The researchers also explored the implications of this discovery with respect to the number of stars that are likely to have at least one potentially habitable planet. Given the relatively small number of stars that have been carefully monitored by planet hunters, this discovery has come surprisingly soon.

“If these are rare, we shouldn’t have found one so quickly and so nearby,” Vogt said. “The number of systems with potentially habitable planets is probably on the order of ten or 20 percent, and when you multiply that by the hundreds of billions of stars in the Milky Way, that’s a large number. There could be tens of billions of these systems in our galaxy.”

Gliese 581, located 20 light years away from Earth in the constellation Libra, has a somewhat checkered history of habitable-planet claims. Two previously detected planets in the system lie at the edges of the habitable zone, one on the hot side (planet c) and one on the cold side (planet d). While some astronomers still think planet d may be habitable if it has a thick atmosphere with a strong greenhouse effect to warm it up, others are skeptical. The newly discovered planet g, however, lies right in the middle of the habitable zone.

“It’s the Goldilocks planet,” Vogt said. “That’s a well-worn analogy, but in this case it fits. We had planets on both sides of the habitable zone–one too hot and one too cold–and now we have one in the middle that’s just right.”

The planet is tidally locked to the star, meaning that one side is always facing the star and basking in perpetual daylight, while the side facing away from the star is in perpetual darkness. One effect of this is to stabilize the planet’s surface climates, according to Vogt. The most habitable zone on the planet’s surface would be the line between shadow and light (known as the “terminator”), with surface temperatures decreasing toward the dark side and increasing toward the light side. “Any emerging life forms would have a wide range of stable climates to choose from and to evolve around, depending on their longitude,” Vogt said.

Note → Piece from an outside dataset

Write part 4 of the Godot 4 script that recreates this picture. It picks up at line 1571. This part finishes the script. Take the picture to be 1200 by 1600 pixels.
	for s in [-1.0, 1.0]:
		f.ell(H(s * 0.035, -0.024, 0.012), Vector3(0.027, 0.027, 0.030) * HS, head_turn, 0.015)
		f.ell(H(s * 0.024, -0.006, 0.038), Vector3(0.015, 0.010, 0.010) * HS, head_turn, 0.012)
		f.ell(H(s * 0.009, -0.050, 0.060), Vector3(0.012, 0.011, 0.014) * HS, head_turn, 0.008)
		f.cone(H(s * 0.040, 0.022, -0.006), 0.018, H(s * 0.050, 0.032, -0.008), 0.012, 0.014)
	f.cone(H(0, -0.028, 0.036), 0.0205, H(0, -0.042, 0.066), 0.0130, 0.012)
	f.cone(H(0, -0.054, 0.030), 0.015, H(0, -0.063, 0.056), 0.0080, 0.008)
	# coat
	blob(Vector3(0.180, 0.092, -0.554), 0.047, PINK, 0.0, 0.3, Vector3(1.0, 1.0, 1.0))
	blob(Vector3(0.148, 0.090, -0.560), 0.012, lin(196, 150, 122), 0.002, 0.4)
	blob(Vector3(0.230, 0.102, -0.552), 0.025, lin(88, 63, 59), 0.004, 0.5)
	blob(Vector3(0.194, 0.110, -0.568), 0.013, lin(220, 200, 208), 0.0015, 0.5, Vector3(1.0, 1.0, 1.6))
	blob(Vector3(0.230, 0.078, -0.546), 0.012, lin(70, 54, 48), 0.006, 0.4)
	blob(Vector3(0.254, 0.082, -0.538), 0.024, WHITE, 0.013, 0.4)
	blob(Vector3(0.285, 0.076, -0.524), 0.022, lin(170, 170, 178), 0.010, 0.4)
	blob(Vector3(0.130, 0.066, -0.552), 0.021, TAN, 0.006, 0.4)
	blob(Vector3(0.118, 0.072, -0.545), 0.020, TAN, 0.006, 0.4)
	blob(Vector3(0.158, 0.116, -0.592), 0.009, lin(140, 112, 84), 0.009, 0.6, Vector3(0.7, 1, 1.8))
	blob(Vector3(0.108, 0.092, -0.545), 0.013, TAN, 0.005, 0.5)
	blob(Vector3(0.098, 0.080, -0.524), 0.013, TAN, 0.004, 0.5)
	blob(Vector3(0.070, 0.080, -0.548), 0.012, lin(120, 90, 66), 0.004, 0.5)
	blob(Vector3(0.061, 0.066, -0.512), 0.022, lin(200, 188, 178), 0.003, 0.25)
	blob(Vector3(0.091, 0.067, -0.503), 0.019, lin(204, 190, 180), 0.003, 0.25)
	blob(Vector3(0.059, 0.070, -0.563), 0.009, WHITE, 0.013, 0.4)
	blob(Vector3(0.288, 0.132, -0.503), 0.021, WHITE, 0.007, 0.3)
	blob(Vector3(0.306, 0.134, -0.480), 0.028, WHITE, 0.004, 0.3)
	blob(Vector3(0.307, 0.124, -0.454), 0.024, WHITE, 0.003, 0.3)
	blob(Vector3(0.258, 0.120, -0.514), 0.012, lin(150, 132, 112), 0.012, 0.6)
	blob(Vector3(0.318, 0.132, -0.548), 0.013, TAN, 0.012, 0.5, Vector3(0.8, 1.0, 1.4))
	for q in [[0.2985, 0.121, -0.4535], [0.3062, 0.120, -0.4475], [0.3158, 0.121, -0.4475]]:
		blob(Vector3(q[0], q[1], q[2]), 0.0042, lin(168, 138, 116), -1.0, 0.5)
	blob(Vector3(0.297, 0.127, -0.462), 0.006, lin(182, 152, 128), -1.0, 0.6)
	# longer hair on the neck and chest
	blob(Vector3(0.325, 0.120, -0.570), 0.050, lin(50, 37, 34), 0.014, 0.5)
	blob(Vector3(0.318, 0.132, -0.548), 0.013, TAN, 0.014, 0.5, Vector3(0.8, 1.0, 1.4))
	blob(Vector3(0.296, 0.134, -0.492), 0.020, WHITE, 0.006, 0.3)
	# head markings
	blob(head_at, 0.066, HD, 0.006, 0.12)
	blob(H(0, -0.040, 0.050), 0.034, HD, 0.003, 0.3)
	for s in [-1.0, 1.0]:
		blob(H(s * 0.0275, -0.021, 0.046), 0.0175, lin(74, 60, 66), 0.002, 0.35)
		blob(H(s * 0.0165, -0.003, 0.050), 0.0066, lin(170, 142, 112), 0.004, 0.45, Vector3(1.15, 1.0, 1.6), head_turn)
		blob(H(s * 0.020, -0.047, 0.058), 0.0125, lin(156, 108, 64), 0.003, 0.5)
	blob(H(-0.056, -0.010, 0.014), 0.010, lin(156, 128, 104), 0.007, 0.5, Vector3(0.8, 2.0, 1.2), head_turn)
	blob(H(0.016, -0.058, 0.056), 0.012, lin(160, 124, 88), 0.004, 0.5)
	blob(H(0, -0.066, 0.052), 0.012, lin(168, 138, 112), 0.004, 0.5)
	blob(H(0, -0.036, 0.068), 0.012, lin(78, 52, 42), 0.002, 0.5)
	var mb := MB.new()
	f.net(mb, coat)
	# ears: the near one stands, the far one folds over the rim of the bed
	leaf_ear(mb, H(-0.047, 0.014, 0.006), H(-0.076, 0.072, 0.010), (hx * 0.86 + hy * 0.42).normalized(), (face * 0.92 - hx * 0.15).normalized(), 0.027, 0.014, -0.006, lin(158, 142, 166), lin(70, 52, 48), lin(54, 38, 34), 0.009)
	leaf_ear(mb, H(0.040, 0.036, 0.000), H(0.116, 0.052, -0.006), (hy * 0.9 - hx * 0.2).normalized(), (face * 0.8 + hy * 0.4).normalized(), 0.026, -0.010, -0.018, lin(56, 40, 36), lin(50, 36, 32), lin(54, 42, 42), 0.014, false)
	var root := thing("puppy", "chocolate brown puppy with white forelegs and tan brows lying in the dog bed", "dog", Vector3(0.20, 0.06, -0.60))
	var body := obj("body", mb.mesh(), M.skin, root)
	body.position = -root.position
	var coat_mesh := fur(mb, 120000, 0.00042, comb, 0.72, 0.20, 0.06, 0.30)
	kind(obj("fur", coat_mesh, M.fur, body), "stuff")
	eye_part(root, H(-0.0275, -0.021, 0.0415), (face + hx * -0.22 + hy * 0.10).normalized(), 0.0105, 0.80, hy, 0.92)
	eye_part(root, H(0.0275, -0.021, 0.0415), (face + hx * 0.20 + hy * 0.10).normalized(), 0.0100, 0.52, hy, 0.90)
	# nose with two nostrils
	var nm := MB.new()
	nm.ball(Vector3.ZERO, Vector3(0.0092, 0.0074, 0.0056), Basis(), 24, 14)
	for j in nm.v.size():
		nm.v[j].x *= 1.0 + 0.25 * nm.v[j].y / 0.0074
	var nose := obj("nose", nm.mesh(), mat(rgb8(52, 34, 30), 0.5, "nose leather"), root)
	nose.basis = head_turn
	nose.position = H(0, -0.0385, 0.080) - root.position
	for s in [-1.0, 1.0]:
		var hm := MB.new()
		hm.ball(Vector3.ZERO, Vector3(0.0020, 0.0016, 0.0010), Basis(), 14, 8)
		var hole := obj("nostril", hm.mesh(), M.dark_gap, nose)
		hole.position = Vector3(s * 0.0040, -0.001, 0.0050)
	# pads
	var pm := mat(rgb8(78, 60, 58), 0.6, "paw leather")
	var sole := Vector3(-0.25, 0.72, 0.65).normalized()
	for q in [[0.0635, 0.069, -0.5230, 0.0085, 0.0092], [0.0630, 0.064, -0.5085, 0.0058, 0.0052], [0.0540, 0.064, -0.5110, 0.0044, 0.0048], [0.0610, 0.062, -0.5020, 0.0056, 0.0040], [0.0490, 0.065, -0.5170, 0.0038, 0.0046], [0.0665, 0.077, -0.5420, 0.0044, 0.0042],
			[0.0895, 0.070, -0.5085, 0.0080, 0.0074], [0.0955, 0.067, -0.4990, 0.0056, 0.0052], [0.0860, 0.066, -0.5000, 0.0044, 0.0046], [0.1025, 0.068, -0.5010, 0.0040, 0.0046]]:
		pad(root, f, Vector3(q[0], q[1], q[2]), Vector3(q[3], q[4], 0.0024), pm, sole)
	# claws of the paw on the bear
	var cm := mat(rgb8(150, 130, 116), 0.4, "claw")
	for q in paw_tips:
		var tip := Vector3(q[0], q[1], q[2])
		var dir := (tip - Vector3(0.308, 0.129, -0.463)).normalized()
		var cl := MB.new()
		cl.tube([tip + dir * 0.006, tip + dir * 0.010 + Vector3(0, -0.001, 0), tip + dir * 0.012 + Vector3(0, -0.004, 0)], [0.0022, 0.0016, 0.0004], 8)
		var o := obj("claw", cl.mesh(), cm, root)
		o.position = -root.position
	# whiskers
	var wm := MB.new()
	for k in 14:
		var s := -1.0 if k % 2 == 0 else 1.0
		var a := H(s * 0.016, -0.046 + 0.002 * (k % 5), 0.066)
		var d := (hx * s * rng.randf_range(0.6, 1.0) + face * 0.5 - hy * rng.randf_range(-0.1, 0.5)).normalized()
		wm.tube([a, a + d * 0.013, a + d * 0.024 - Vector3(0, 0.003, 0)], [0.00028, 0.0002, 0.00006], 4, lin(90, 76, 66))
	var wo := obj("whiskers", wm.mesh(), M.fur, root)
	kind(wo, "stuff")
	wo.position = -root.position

The researchers estimate that the average surface temperature of the planet is between -24 and 10 degrees Fahrenheit (-31 to -12 degrees Celsius). Actual temperatures would range from blazing hot on the side facing the star to freezing cold on the dark side.

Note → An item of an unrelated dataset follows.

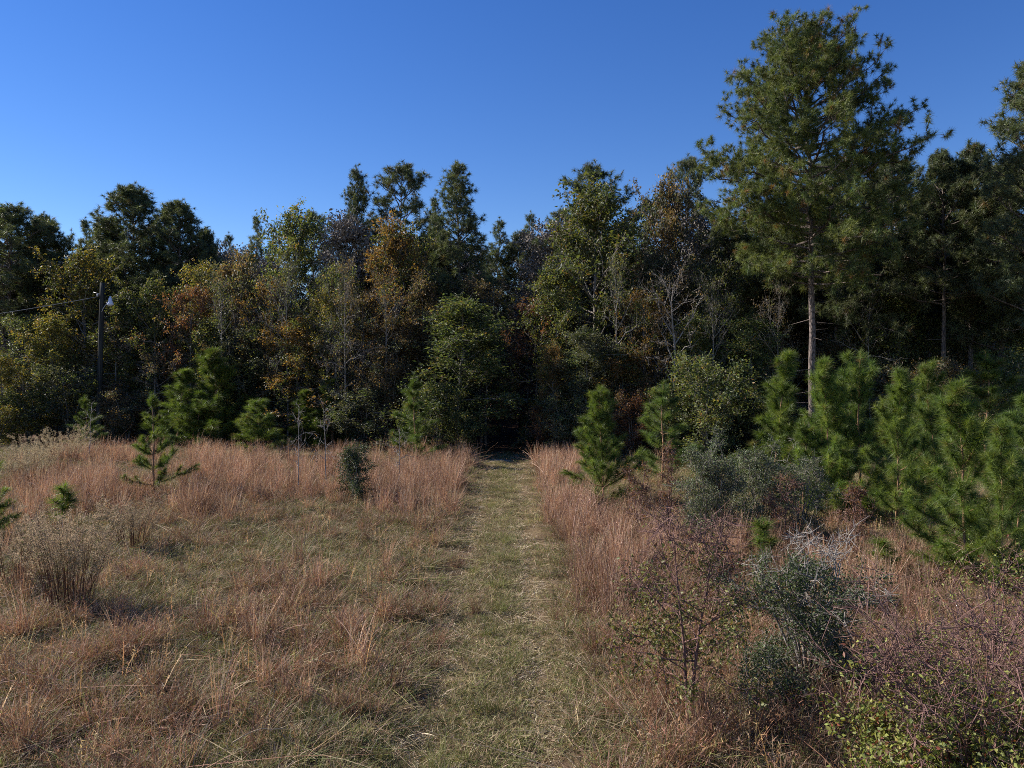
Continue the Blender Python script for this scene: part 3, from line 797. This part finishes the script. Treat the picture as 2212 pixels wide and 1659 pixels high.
M_STRAWSTICK = plain_material('dry_cane', (.4, .31, .21), .8)
for px, py, ln, ang, lab in [(705, 1462, .75, -.25, 'pale dead stick lying across the red-brown grass left of the trail'), (575, 1625, .8, .75, 'thin dry cane slanting away in the grass at the bottom of the frame'),
                             (225, 1430, .6, .2, 'thin broken pale stick beside the shadow of the dogfennel')]:
    x, y = ground_at(px, py); s_ = np.linspace(0, 1, 8); r_ = np.random.default_rng(int(px)); z0 = float(hill(x, y))
    pth = np.stack([(s_ - .5) * ln * math.cos(ang), (s_ - .5) * ln * math.sin(ang), .22 + .05 * np.sin(s_ * 5)], 1) + r_.normal(size=(8, 3)) * .008
    g = Geo(); tube(g, pth, np.linspace(.007, .003, 8), 6)
    segs(g, pth[[3, 5, 6]], pth[[3, 5, 6]] + r_.normal(size=(3, 3)) * .07 + [.05, 0, .02], .004, .002)
    single('fallen_stick', g.mesh('fallen_stick', M_STRAWSTICK, True), label=lab, cat='stick', group='dead sticks in the grass', loc=(x, y, z0))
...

If Gliese 581g has a rocky composition similar to the Earth’s, its diameter would be about 1.2 to 1.4 times that of the Earth. The surface gravity would be about the same or slightly higher than Earth’s, so that a person could easily walk upright on the planet, Vogt said.

The W. M. Keck Observatory operates two 10-meter optical/infrared telescopes on the summit of Mauna Kea. The twin telescopes feature a suite of advanced instrumentation including imagers, multi-object spectrographs, high-resolution spectrographs, integral-field spectroscopy and a world-leading laser guide star adaptive optics system. The Observatory is a private 501(c) 3 organization and a scientific partnership of the California Institute of Technology, the University of California and NASA.